Saturday, August 11, 2012

Palm Sunday, Gethsemene, Peter's Denial

Today, we visited three churches commemorating important occasions in Holy Week and doing a bit of walking down the Mount of Olives on steep roads between them. 

Security Fence (Greene photo)
Our first stop, however, was to part of the Israeli security fence that was built through the main road between Jerusalem and Jericho.  This wall is part of the hundreds of miles long wall built in parts of the West Bank in response to suicide bombings in the early 2000's.  The wall has been effective in stopping the bombings, but is creating havoc in the daily life of many Palestinian Christians and Muslims living in the region.  Among the graffiti on the wall were many messages from Americans written in sharpie expressing hopes for peace and the wall's eventual dismantling.  We have heard Palestinian Christian and Muslim speakers on two evenings so far, and tomorrow we will hear an Israeli speaker on the current political landscape.

The Rock Jesus Used to Mount the Donkey (Greene photo)
From the fence we went to Beth-phage, where tradition has Jesus mounting a donkey to ride into Jerusalem on Palm Sunday.  A sweet little Roman Catholic church sits on the spot.  It houses the stone that Jesus is alleged to have stood upon while he mounted the donkey.  The church is fairly modern, but built on ruins of an earlier church.  When we arrived, a group from Hong Kong was finishing mass.  Their closing hymn was "Bless the Lord, My Soul" from Taize, sung in Chinese.  Then we entered, viewed the church, and sang, "All Glory, Laud and Honor."

We stopped briefly at a church called Dominus Flavit, "The Lord Wept."  It has four tear drop shaped bulbs on the corners to represent jars that tears are collected in to be buried with the deceased in certain cultures. 

Seriously old olive trees (Greene photo)
Next we went to the Garden of Gethsemane, where Jesus wept before his arrest on Maundy Thursday.  The garden includes olive trees that are over two thousand years old, and which Jesus may have seen during his lifetime, possibly the last night he was there with his disciples.  He may even have used olive oil pressed from the fruit of those trees!  The church there was built in the 1950's from donations raised through the world.  Inside, in front of the altar, is the rock Jesus wept on during the agony in the garden.  Two priests and a handful of nuns were in the altar area having mass in Spanish as we arrived, but the church was large enough that they allowed visitors to walk around inside while the service continued.  While we were there praying, the gospel of the agony in the garden was read as part of the liturgy.  Hearing it struck me as extremely powerful, as were the Alleluias sung before it.

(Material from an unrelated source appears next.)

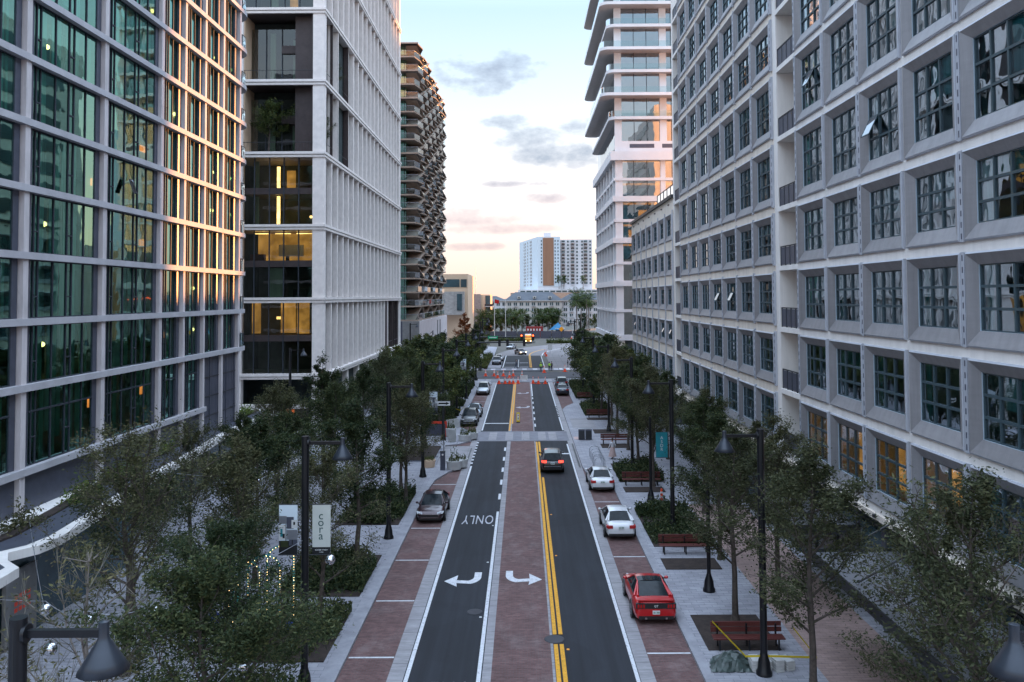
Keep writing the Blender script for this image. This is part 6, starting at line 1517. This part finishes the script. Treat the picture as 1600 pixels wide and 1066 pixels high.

Our final formal stop today was at the site of Caiaphas's palace, where a church known as St. Peter in Galicantu ("crowing rooster") has been built in recent years.  Today, this site stands across the road from the "Old City", but in Jesus' time it was within the city walls.  The church itself is one of the most beautiful we've seen, with powerful artwork, elegant architecture, functional space, and a very positive feel.  The church itself has three levels.  The top is the main sanctuary, with artwork about St. Peter.  The second level is another sanctuary space with a side chapel for the blessed sacrament.  The back wall is the rock of the hill the church is built upon, and it juts out in a way that blends the worship space meaningfully into the surrounding environment.  The bottom floor is the most interesting, however, and part of the reason for the church.

In the cistern cell (Greene photo)
In the basement are Roman ruins of a dungeon and a pit that had a number of uses.  Originally it appears to have been a bath for ritual cleanings.  Then it was dug out and used as a cistern.  By Caiaphas's time, however, it was used to drop prisoners into as high-security cell.  The only opening would have been in the top, and prisoners would have to be lowered by ropes around their arms and shoulders.  Jesus may have been held there overnight while awaiting his trail before Pilate.  When we went down into the cistern, a lectern held a binder with Psalm 88 translated into dozens of languages.  Psalm 88 is particularly appropriate for such a place.  "You have laid me in the depths of the Pit, in dark places, and in the abyss." 


  1. Glad you're hearing both Christian and Muslim Arab and Israeli perspectives on the security fence and other concerns of the post-'67 situation. As our friend George Werner says about the complexities and nuances of the issues, "everyone who comes here chooses a side. And they are always wrong."

    1. Things on the trip are weighted toward the Palestinian side, primarily because it is harder to hear that perspective in NWPA. However, Bishop Sean's comment to us was that we should leave more confused and less certain.